• [Task statement] What follows is a listing; give it again exactly, in its entirety.

• [Data]

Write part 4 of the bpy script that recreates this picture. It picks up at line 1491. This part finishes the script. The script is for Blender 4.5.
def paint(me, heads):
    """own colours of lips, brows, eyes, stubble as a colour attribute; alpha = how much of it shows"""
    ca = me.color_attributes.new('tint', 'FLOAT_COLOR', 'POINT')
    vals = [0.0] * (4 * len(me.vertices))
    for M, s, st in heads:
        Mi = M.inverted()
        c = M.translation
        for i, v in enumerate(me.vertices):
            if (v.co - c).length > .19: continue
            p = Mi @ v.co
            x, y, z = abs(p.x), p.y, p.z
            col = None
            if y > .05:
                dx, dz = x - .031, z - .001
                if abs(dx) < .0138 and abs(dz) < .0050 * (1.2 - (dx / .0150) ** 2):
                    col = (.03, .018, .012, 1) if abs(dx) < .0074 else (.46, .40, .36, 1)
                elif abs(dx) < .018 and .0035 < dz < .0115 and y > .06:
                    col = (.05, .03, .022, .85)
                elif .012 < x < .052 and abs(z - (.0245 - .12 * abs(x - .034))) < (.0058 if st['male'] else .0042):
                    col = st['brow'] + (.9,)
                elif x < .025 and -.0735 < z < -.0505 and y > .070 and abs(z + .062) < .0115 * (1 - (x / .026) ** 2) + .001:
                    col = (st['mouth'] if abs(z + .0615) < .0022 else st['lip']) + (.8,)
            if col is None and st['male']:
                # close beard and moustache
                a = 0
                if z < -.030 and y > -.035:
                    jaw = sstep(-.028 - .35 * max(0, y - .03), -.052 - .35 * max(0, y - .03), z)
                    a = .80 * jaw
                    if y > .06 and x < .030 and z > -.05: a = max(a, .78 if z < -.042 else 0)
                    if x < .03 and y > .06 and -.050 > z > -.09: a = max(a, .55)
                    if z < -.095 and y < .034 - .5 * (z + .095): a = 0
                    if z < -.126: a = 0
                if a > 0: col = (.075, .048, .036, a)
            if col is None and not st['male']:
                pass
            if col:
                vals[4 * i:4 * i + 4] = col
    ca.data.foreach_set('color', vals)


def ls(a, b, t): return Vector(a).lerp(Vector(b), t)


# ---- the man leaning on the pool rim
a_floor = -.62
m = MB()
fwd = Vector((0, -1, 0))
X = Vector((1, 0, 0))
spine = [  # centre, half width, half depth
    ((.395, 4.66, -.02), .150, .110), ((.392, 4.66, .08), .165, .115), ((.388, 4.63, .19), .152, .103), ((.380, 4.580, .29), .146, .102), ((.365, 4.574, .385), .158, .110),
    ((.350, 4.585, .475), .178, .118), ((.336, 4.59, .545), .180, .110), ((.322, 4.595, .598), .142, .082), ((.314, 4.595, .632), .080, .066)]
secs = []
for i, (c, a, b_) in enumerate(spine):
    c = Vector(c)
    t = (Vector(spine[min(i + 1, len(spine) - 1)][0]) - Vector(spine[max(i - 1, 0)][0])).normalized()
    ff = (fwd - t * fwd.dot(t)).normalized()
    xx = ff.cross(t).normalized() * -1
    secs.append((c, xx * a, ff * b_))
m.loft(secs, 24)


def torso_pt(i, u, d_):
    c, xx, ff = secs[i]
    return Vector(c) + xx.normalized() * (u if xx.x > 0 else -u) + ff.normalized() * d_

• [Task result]
Write part 4 of the bpy script that recreates this picture. It picks up at line 1491. This part finishes the script. The script is for Blender 4.5.
def paint(me, heads):
    """own colours of lips, brows, eyes, stubble as a colour attribute; alpha = how much of it shows"""
    ca = me.color_attributes.new('tint', 'FLOAT_COLOR', 'POINT')
    vals = [0.0] * (4 * len(me.vertices))
    for M, s, st in heads:
        Mi = M.inverted()
        c = M.translation
        for i, v in enumerate(me.vertices):
            if (v.co - c).length > .19: continue
            p = Mi @ v.co
            x, y, z = abs(p.x), p.y, p.z
            col = None
            if y > .05:
                dx, dz = x - .031, z - .001
                if abs(dx) < .0138 and abs(dz) < .0050 * (1.2 - (dx / .0150) ** 2):
                    col = (.03, .018, .012, 1) if abs(dx) < .0074 else (.46, .40, .36, 1)
                elif abs(dx) < .018 and .0035 < dz < .0115 and y > .06:
                    col = (.05, .03, .022, .85)
                elif .012 < x < .052 and abs(z - (.0245 - .12 * abs(x - .034))) < (.0058 if st['male'] else .0042):
                    col = st['brow'] + (.9,)
                elif x < .025 and -.0735 < z < -.0505 and y > .070 and abs(z + .062) < .0115 * (1 - (x / .026) ** 2) + .001:
                    col = (st['mouth'] if abs(z + .0615) < .0022 else st['lip']) + (.8,)
            if col is None and st['male']:
                # close beard and moustache
                a = 0
                if z < -.030 and y > -.035:
                    jaw = sstep(-.028 - .35 * max(0, y - .03), -.052 - .35 * max(0, y - .03), z)
                    a = .80 * jaw
                    if y > .06 and x < .030 and z > -.05: a = max(a, .78 if z < -.042 else 0)
                    if x < .03 and y > .06 and -.050 > z > -.09: a = max(a, .55)
                    if z < -.095 and y < .034 - .5 * (z + .095): a = 0
                    if z < -.126: a = 0
                if a > 0: col = (.075, .048, .036, a)
            if col is None and not st['male']:
                pass
            if col:
                vals[4 * i:4 * i + 4] = col
    ca.data.foreach_set('color', vals)


def ls(a, b, t): return Vector(a).lerp(Vector(b), t)


# ---- the man leaning on the pool rim
a_floor = -.62
m = MB()
fwd = Vector((0, -1, 0))
X = Vector((1, 0, 0))
spine = [  # centre, half width, half depth
    ((.395, 4.66, -.02), .150, .110), ((.392, 4.66, .08), .165, .115), ((.388, 4.63, .19), .152, .103), ((.380, 4.580, .29), .146, .102), ((.365, 4.574, .385), .158, .110),
    ((.350, 4.585, .475), .178, .118), ((.336, 4.59, .545), .180, .110), ((.322, 4.595, .598), .142, .082), ((.314, 4.595, .632), .080, .066)]
secs = []
for i, (c, a, b_) in enumerate(spine):
    c = Vector(c)
    t = (Vector(spine[min(i + 1, len(spine) - 1)][0]) - Vector(spine[max(i - 1, 0)][0])).normalized()
    ff = (fwd - t * fwd.dot(t)).normalized()
    xx = ff.cross(t).normalized() * -1
    secs.append((c, xx * a, ff * b_))
m.loft(secs, 24)


def torso_pt(i, u, d_):
    c, xx, ff = secs[i]
    return Vector(c) + xx.normalized() * (u if xx.x > 0 else -u) + ff.normalized() * d_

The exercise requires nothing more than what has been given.